In Scott Law Offices v. Quinney Holdings, LLC, NO. 01-19-00739-CV (Tex. App. Jul. 16, 2020), the construction damages expert witness, Darrell Quinney, sued the attorney, Danny Ray Scott and Scott's law firm in 2017 for failure to pay his invoices from February 2015 through April 24, 2016. In April 2018, Quinney and Scott entered into a Rule 11 Settlement Agreement, but Scott allegedly only paid the first two $500 installment payment. In March 2019, Quinney file Second Amended Petition to enforce the Settlement Agreement. Scott filed a motion to have the trial moved to the country where he now had his law office, some 150 miles. The trial court denied the motion. Scott appealed. The appeal was denied. The case continues.

This was not Quinney's first dispute over unpaid expert witness fees. He sued Houston attorney Steve Mostyn and Mostyn's law firm for $700,000 in May 2016, alleging breach of contract. For some 15 years, Mostyn had specialized in property damage cases, making an estimated $150 million in attorney's fees suing insurers in the aftermath of Hurricane Ike and every major hailstorm to strike Texas, using a mass-tort model he had created with aggressive advertising campaigns.

Mostyn had paid Quinney some $778,000, but had refused to pay the remaining $613,000 Quinney had billed. In March 2017, they settled out of court. In November 2017, Mostyn committed suicide, and with it went the lucrative insurance damage cases.

Quinney has had some bit of fame for his part in what has been labeled the “Progressive Claim Syndrome” which Texas insurers have fought against. The allegation is that the initial insurance claim reports little damage as small claims draw less attention from insurers. Then the claim is adjusted as the damages and types of losses claimed gradually increase, with new parties becoming involved in the claim, such as contractors, public adjusters and more attorneys.
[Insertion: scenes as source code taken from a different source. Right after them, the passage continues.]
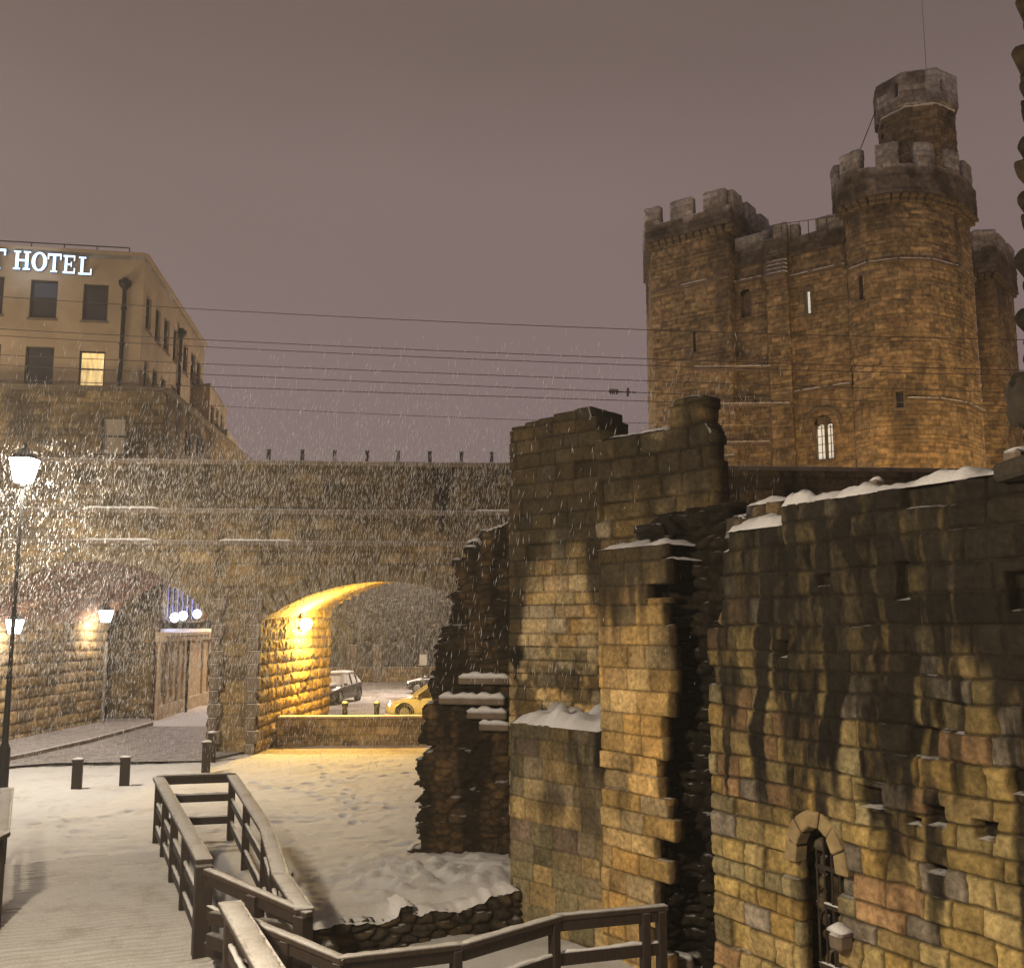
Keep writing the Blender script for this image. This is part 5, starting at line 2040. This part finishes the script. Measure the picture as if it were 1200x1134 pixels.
def car(name, loc, rz, label, paint, lit):
    root = thing(name, loc, label, 'car', rz=rz)
    # stations along x (front = -x): x, half width, z low, z belt, crown
    st = [(-2.12, .50, .34, .56, .02), (-2.05, .70, .26, .64, .03), (-1.85, .82, .22, .70, .05), (-1.4, .87, .20, .80, .06), (-.9, .88, .20, .88, .06), (0, .89, .20, .92, .03),
          (.9, .89, .20, .95, .03), (1.5, .87, .22, .97, .04), (1.9, .82, .28, .95, .04), (2.08, .70, .36, .86, .03), (2.12, .55, .42, .75, .02)]
    N_ = 12
    vs, fs = [], []
    for x, w, zl, zb, cr_ in st:
        ring = [(-w * .9, zl), (-w, zl + .12), (-w * 1.0, (zl + zb) / 2), (-w * .985, zb - .12), (-w * .93, zb - .02), (-w * .5, zb + cr_),
                (w * .5, zb + cr_), (w * .93, zb - .02), (w * .985, zb - .12), (w, (zl + zb) / 2), (w, zl + .12), (w * .9, zl)]
        vs += [(x, y, z) for y, z in ring]
    for i in range(len(st) - 1):
        for k in range(N_):
            fs.append((i * N_ + k, i * N_ + (k + 1) % N_, (i + 1) * N_ + (k + 1) % N_, (i + 1) * N_ + k))
    fs += [tuple(range(N_)), tuple(range((len(st) - 1) * N_ + N_ - 1, (len(st) - 1) * N_ - 1, -1))]
    body = MB().add(vs, fs).build('body', paint, root, smooth=True)
    # cabin: glass with painted pillars and roof
    cs = [(-1.02, .80, .90, 0), (-.35, .66, 1.36, .02), (.2, .64, 1.43, .03), (.95, .64, 1.42, .03), (1.45, .66, 1.32, .02), (1.95, .78, .96, 0)]
    gm, rm = MB(), MB()
    low = [(-1.02, .82, .86), (-.35, .83, .90), (.2, .83, .92), (.95, .83, .94), (1.45, .82, .95), (1.95, .78, .93)]
    vs, fs = [], []
    for (x, w, z, c), (xl, wl_, zl) in zip(cs, low):
        vs += [(xl, -wl_, zl), (x, -w, z), (x, -w * .5, z + c), (x, w * .5, z + c), (x, w, z), (xl, wl_, zl)]
    for i in range(len(cs) - 1):
        for k in range(5):
            fs.append((i * 6 + k, i * 6 + k + 1, (i + 1) * 6 + k + 1, (i + 1) * 6 + k))
    gm.add(vs, fs).build('window', M_GLASS if lit else M_SNOW, root)
    rm_p = [(-.38, .65, 1.375), (.2, .66, 1.455), (.95, .66, 1.445), (1.48, .67, 1.33)]
    for (xa, wa, za), (xb, wb, zb) in zip(rm_p[:-1], rm_p[1:]):
        rm.add([(xa, -wa, za), (xa, wa, za), (xb, wb, zb), (xb, -wb, zb), (xa, -wa, za - .05), (xa, wa, za - .05), (xb, wb, zb - .05), (xb, -wb, zb - .05)],
               [(0, 1, 2, 3), (7, 6, 5, 4), (0, 3, 7, 4), (1, 5, 6, 2), (0, 4, 5, 1), (3, 2, 6, 7)])
    for s in (-1, 1):
        for (a, b) in (((-1.06, .82, .87), (-.36, .66, 1.37)), ((.32, .84, .90), (.36, .66, 1.43)), ((1.10, .84, .92), (1.12, .66, 1.43)), ((2.0, .80, .93), (1.46, .67, 1.33))):
            rm.beam((a[0], a[1] * s, a[2]), (b[0], b[1] * s, b[2]), .06, .08)
    rm.build('roof', paint, root)
    for wx in (-1.35, 1.32):
        for s in (-1, 1):
            w = MB().cyl((wx, s * .70, .32), (wx, s * .905, .32), .325, .325, 22).build('wheel', M_RUBBER, root)
            r_ = MB().cyl((wx, s * .90, .32), (wx, s * .915, .32), .21, .19, 18)
            for k in range(5):
                t = 2 * math.pi * k / 5
                r_.beam((wx, s * .918, .32), (wx + .19 * math.cos(t), s * .918, .32 + .19 * math.sin(t)), .05, .03)
            r_.build('rim', M_RIM, w)
            ar = MB()
            prev = None
            for t in np.linspace(-.15, math.pi + .15, 14):
                q = (wx + .375 * math.cos(t), s * .888, .32 + .375 * math.sin(t))
                if prev:
                    ar.beam(prev, q, .05, .05)
                prev = q
            ar.build('wheel_arch', M_RUBBER, root)
    for s in (-1, 1):
        MB().lathe((0, 0, 0), [(.02, -.02), (.16, 0), (.13, .06), (.02, .09)], 12).build('headlight', M_HEADL if lit else M_RIM, root).matrix_basis = \
            Matrix.Translation((-1.93, s * .56, .60)) @ Matrix.Rotation(-math.pi / 2, 4, 'Y') @ Matrix.Diagonal((.7, 1.2, 1, 1))
        MB().box((2.08, s * .6, .72), (.06, .2, .18)).build('tail_light', M_TAILRED, root, bevel=.02)
        MB().box((-.82, s * .96, .95), (.12, .18, .12)).build('mirror', paint, root, bevel=.03)
    MB().box((-2.10, 0, .34), (.06, 1.0, .14)).build('grille', M_RUBBER, root, bevel=.02)
    if not lit:
        sb_ = MB()
        for (x0, x1, z, w) in ((-.3, 1.42, 1.43, 1.15), (-2.0, -1.05, .86, 1.4)):
            snow_bar(sb_, (x0, 0, z), (x1, 0, z + (.0 if x1 > 0 else .08)), w, .10, 4)
        sb_.build('snow_cover', M_SNOW, root, smooth=True)
    return root


M_TAILRED = plain('tail_lamp', (.25, .01, .01), rough=.3, bump=0)
q = P(511, 838, 43.8)
car('parked_car', (q.x, q.y, -.02), math.radians(6), 'yellow car with pale headlights seen through the lit arch, half hidden by the ragged stub', M_TAXI, True)
q = P(398, 815, 53.0)
car('parked_car', (q.x - .3, q.y, 0), math.radians(78), 'dark parked car covered in snow, beside the jamb of the lit arch', M_CARGREY, False)
q = P(508, 800, 60.0)
car('parked_car', (q.x + .6, q.y, 0), math.radians(-12), 'dark distant car glimpsed above the yellow car', M_CARGREY, True)

gw0, gw1 = plan(380, 72.0, 790), plan(640, 75.0, 790)
bw = thing('boundary_wall', (*gw0, 0), 'far stone boundary wall with a railing and pale gate piers, across the snowy street', 'wall')
acc = Acc()
masonry(acc, [gw0, gw1], -.1, 1.0, .09, 630, pal=VIAT * 1.2, ch=(.25, .35), bl=(.5, .9), relief=.02, thick=.4)
acc.build('wall', M_VIA, bw)
mb = MB()
for px in (412, 443, 541):
    q = P(px, 770, 72.6)
    mb = MB().box((q.x, q.y - .2, 1.2), (.6, .6, 2.5)).box((q.x, q.y - .2, 2.5), (.75, .75, .16))
    mb.build('gate_pier', M_SANDDARK, bw, bevel=.03)
mb = MB()
a, b = P(446, 757, 72.8), P(560, 757, 74.2)
for zz in (1.3, 2.5):
    mb.beam((a.x, a.y, zz), (b.x, b.y, zz), .06, .07)
for k in range(46):
    p_ = a.lerp(b, k / 45)
    mb.cyl((p_.x, p_.y, 1.0), (p_.x, p_.y, 2.55), .022, n=5)
mb.build('railing', M_IRON, bw)
q = P(496, 773, 71.6)
sg = thing('notice_board', (q.x, q.y, 0), 'small blank white notice on the far boundary railing', 'notice')
MB().box((0, 0, q.z), (.55, .04, .75)).build('panel', plain('white_board', (.6, .58, .52), bump=0), sg, bevel=.01)
MB().box((0, .05, q.z / 2), (.07, .05, q.z)).build('post', M_IRON, sg)

fb0, fb1 = plan(372, 95, 700), plan(700, 99, 700)
tb = thing('terrace_building', (*fb0, 0), 'pale hazy building with dark windows behind the trees beyond the lit arch', 'building')
rs = []
for i in range(9):
    for j in range(4):
        rs.append((1.2 + i * 2.9, 2.3 + i * 2.9, 1.6 + j * 3.1, 3.5 + j * 3.1, 0))
M_FARWALL = plain('far_render', (.26, .22, .18), rough=.9, var=.25, scale=.6)
d_, n_, pt_ = wall_open('wall', fb0, fb1, 0, 14, rs, M_FARWALL, tb, .25)
for r in rs[:24]:
    sash(pt_, r, tb, M_GLASS, 1, .15, .08)
MB().prism([fb0, fb1, (fb1[0], fb1[1] + 9), (fb0[0], fb0[1] + 9)], 14, 14.3).build('roof', M_SNOW, tb)


def tree(loc, h, seed, lab):
    t = thing('bare_tree', loc, lab, 'tree', 'winter trees beyond the arch')
    rnd = random.Random(seed)
    tr_, cr_ = MB(), MB()
    V, Q = [], []

    def grow(p, d, L, r, k):
        q = p + d * L
        (tr_ if k < 2 else cr_).cyl(p, q, r, r * .65, 6 if k < 2 else 4, caps=False)
        if k >= 4:
            return
        for _ in range(3 if k else 4):
            e_ = Vector((rnd.gauss(0, 1), rnd.gauss(0, 1), rnd.gauss(.35, .6))).normalized()
            grow(p.lerp(q, rnd.uniform(.55, 1)), (d * .55 + e_ * .65).normalized(), L * rnd.uniform(.55, .78), r * .55, k + 1)
    grow(Vector((0, 0, 0)), Vector((rnd.gauss(0, .05), rnd.gauss(0, .05), 1)).normalized(), h * .34, h * .022, 0)
    for i in range(900):
        a = rnd.choice(cr_.v)
        c = Vector(a) + Vector((rnd.gauss(0, .25), rnd.gauss(0, .25), rnd.gauss(0, .25)))
        u_, v_ = Vector((rnd.gauss(0, 1), rnd.gauss(0, 1), rnd.gauss(0, 1))).normalized() * .14, Vector((rnd.gauss(0, 1), rnd.gauss(0, 1), rnd.gauss(0, 1))).normalized() * .12
        cr_.add([c - u_ - v_, c + u_ - v_, c + u_ + v_, c - u_ + v_], [(0, 1, 2, 3)])
    tr_.build('trunk', M_BARK, t)
    me = bpy.data.meshes.new('crown')
    me.from_pydata(cr_.v, [], cr_.f)
    me.materials.append(M_LEAF)
    link(bpy.data.objects.new('crown', me), t)


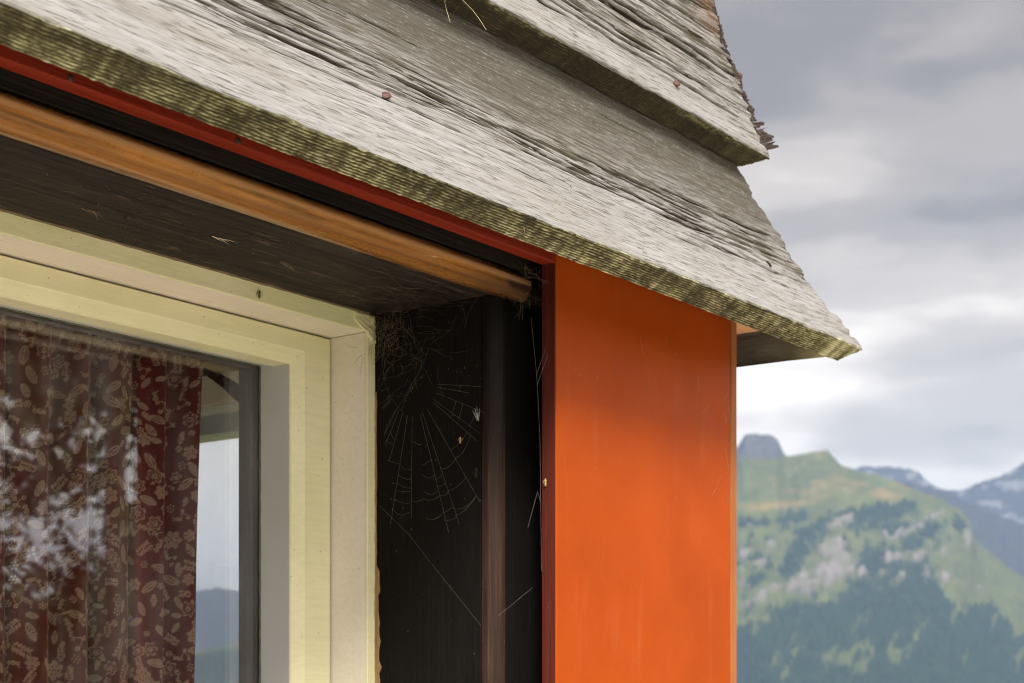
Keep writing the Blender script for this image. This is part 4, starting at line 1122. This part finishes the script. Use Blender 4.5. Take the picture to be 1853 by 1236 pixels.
# ================================================================== curtain
def curtain():
    rng = np.random.default_rng(21)
    xs = np.concatenate([np.linspace(0.40, 0.80, 60)[:-1], np.arange(0.80, 1.1275, 0.00062)])
    zs = np.concatenate([np.linspace(-0.72, -0.05, 30)[:-1], np.arange(-0.05, 0.352, 0.00105)])
    Xg, Zg = np.meshgrid(xs, zs, indexing='ij')
    sway = 0.006 * vn(Xg * 9, Zg * 2.2, 3) + 0.004 * vn(Zg * 5, 0.4, 5)
    ph = Xg * 2 * np.pi / 0.047 + 1.2 * vn(Xg * 10, 0.5, 6) + 0.35 * vn(Xg * 12, Zg * 3, 7)
    fold = 0.0165 * np.sin(ph) + 0.005 * np.sin(2.3 * ph + 1.0) + 0.003 * vn(Xg * 60, Zg * 6, 8)
    fold = fold * (0.75 + 0.25 * sstep(0.35, 0.0, Zg) if False else 0.8)
    Xd = Xg + sway * 0.5 + 0.0035 * np.cos(ph)
    edge_w = 0.0022 * vn(Zg * 14, 0.2, 10)
    Xd = Xd + edge_w * sstep(1.05, 1.1275, Xg)
    Yd = 1.222 + fold
    # arc length across the cloth
    arc = np.zeros_like(Xd); arc[1:] = np.cumsum(np.hypot(np.diff(Xd, axis=0), np.diff(Yd, axis=0)), 0)
    mid = arc[:, len(zs) // 2][:, None]
    Pq = np.broadcast_to(mid, Xd.shape); Zq = Zg
    pr = np.zeros_like(Xd)
    def near_(cx, cz, r):
        i0, i1 = np.searchsorted(mid[:, 0], [cx - r, cx + r]); j0, j1 = np.searchsorted(zs, [cz - r, cz + r])
        return slice(i0, i1), slice(j0, j1)
    placed = []
    lo = float(np.interp(0.80, xs, mid[:, 0])); hi = float(mid[-1, 0])
    def put(cx, cz, r, kind, a):
        s = near_(cx, cz, r * 1.3)
        if s[0].stop <= s[0].start or s[1].stop <= s[1].start: return
        x_ = Pq[s] - cx; z_ = Zq[s] - cz
        c, sn = math.cos(a), math.sin(a)
        x2 = x_ * c + z_ * sn; z2 = -x_ * sn + z_ * c
        q = np.hypot(x2, z2); th = np.arctan2(z2, x2)
        lw = 0.00058
        def line(d): return 1 - sstep(lw * 0.7, lw * 1.6, np.abs(d))
        if kind == 'flower':
            n = 6 if r < 0.0125 else 8
            rp = r * (0.62 + 0.38 * np.abs(np.cos(n * th / 2)))
            m = np.maximum(line(q - rp), (q < rp) * (q > r * 0.34) * (np.abs(np.sin(n * th / 2)) < 0.93) * (0.85 if int(a * 10) % 2 else 0.0))
            m = np.maximum(m, line(q - r * 0.26)); m = np.maximum(m, (q < r * 0.10) * 1.0)
            spokes = line(np.sin(n * th / 2) * q * 0.6) * (q < rp) * (q > r * 0.3)
            m = np.maximum(m, spokes * 0.8)
        elif kind == 'leaf':
            wv = r * 0.36 * np.clip(1 - (x2 / r) ** 2, 0, 1) ** 0.8
            ins = (np.abs(x2) < r)
            m = np.where(ins, line(np.abs(z2) - wv), 0)
            m = np.maximum(m, np.where(ins, line(z2), 0))
            vein = line((np.mod(x2 + np.abs(z2) * 0.9, r * 0.3) - r * 0.15)) * ins * (np.abs(z2) < wv)
            m = np.maximum(m, vein * 0.75)
            if int(a * 7) % 3 == 0: m = np.maximum(m, ins * (np.abs(z2) < wv) * 0.65)
        elif kind == 'sprig':
            m = line(z2 - 0.15 * r * np.sin(x2 / r * 3)) * (np.abs(x2) < r)
            for k in range(-2, 3):
                for sgn in (-1, 1):
                    xc = k * r * 0.38 + 0.05 * r; zc = sgn * r * 0.30
                    d = np.hypot((x2 - xc) / 1.0 - (z2 - zc) * 0.45 * sgn, (z2 - zc) * 0.75)
                    m = np.maximum(m, 1 - sstep(r * 0.13, r * 0.20, d))
        elif kind == 'vine':
            m = line(z2 - 0.35 * r * np.sin(x2 / r * 4.4)) * (np.abs(x2) < r)
            for k in range(5):
                xc = (-0.8 + 0.4 * k) * r; zc = 0.35 * r * math.sin(xc / r * 4.4) + (0.22 if k % 2 else -0.22) * r
                m = np.maximum(m, line(np.hypot(x2 - xc, z2 - zc) - r * 0.13))
        else:
            m = np.zeros_like(q)
            for k in range(7):
                an = k * 2 * math.pi / 6; rr_ = 0 if k == 6 else r * 0.65
                m = np.maximum(m, 1 - sstep(0.0007, 0.0013, np.hypot(x2 - rr_ * math.cos(an), z2 - rr_ * math.sin(an))))
        pr[s] = np.maximum(pr[s], m)
    kinds = ['flower', 'leaf', 'sprig', 'leaf', 'vine', 'flower', 'dots', 'leaf']
    sizes = {'flower': (0.0054, 0.0088), 'leaf': (0.0052, 0.0095), 'sprig': (0.0065, 0.0102), 'vine': (0.008, 0.012), 'dots': (0.0032, 0.0042)}
    k = 0
    for tr in range(5200):
        kd = kinds[k % len(kinds)]
        r = rng.uniform(*sizes[kd]); cx = rng.uniform(lo, hi); cz = rng.uniform(-0.05, 0.352)
        if all((cx - q[0]) ** 2 + (cz - q[1]) ** 2 > (0.78 * (r + q[2])) ** 2 for q in placed):
            placed.append((cx, cz, r)); put(cx, cz, r, kd, rng.uniform(0, 6.28)); k += 1
    for tr in range(900):
        r = 0.005; cx = rng.uniform(lo, hi); cz = rng.uniform(-0.05, 0.352)
        if all((cx - q[0]) ** 2 + (cz - q[1]) ** 2 > (0.9 * (r + q[2])) ** 2 for q in placed):
            placed.append((cx, cz, r)); put(cx, cz, r, rng.choice(['dots', 'leaf']), rng.uniform(0, 6.28))
    verts = np.stack([Xd, Yd, Zg], -1).reshape(-1, 3)
    n0, n1_ = Xd.shape
    i = np.arange(n0 - 1)[:, None] * n1_; j = np.arange(n1_ - 1)[None]
    q = np.stack([i + j, i + n1_ + j, i + n1_ + j + 1, i + j + 1], -1).reshape(-1, 4)
    o = mesh_np('curtain', verts, q, M_CURT)
    attr(o, 'print', np.clip(pr, 0, 1).reshape(-1))
    tag(o, 'pleated maroon curtain printed with pale flowers and leaves behind the glass', 'curtain')
    return o
curtain()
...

In one example, USAA Texas Lloyd's Co. v. Menchaca, No. 13-13-00046-CV (Tex.App., Corpus Christi, July 31, 2014), the residential insurance claim was initially judge to be beneath the deductible. Quinney prepared an estimate of $29,600 when the lawsuit was first filed against USAA. Nearly a year later, another estimate, $38,439, then eight months later, another estimate, $76,348.

The jury ended up awarding only $11,350 in actual damages, not of course including the attorneys' fees. In a similar case with similar tactics, Bias v. Standard Guaranty Insurance Co., 385 Fed. Appx. 398 (5th Cir. 2010), Quinney's expert testimony and report were excluded as not being based on sufficient facts or data.

Of course, there may be good reasons for handshake agreements, and suing attorneys for expert witness fees and having expert testimony and reports excluded may not stop other attorneys from retaining such an expert witness. Maybe it should.